First of all I dont know what is exact equivalent expression of "regular" in english.
question was:
let $\ell :R^2\mapsto R^3\quad (x_1,x_2)\mapsto \ell(x_1,x_2)=(x_1x_2+3,x_1^2-x_2,x_1+x_2^3) $
is $\ell$ regular on $R^2?$
we need to show that rank of jacobian matrix $J_\ell$ must be equal to 2 every points on $R^2$
$J_\ell=\begin{pmatrix}
x_2 & x_1 \\
2x_1 & -1 \\
1 & 3x_2^2 \\
\end{pmatrix}$
how do we continue?
Best Answer
For starters the rank is $\geq 1$ as there always exist nonzero elements. The rank is also $\leq 2$, due to the shape of the matrix.

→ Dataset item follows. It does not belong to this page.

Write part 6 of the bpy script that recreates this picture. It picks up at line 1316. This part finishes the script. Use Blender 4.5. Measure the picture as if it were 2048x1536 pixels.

Suppose there were a point $(x_1,x_2)$ where the rank of the Jacobian is $1$. In that case the columns of the Jacobian would be linearly dependent. This will imply that the $2 \times 2$ minors $$\det \begin{pmatrix} x_2 & x_1 \\ 2x_1 & -1 \end{pmatrix},\;\det \begin{pmatrix} x_2 & x_1 \\ 1 & 3x_2^2 \end{pmatrix}$$ are both zero. Is it possible?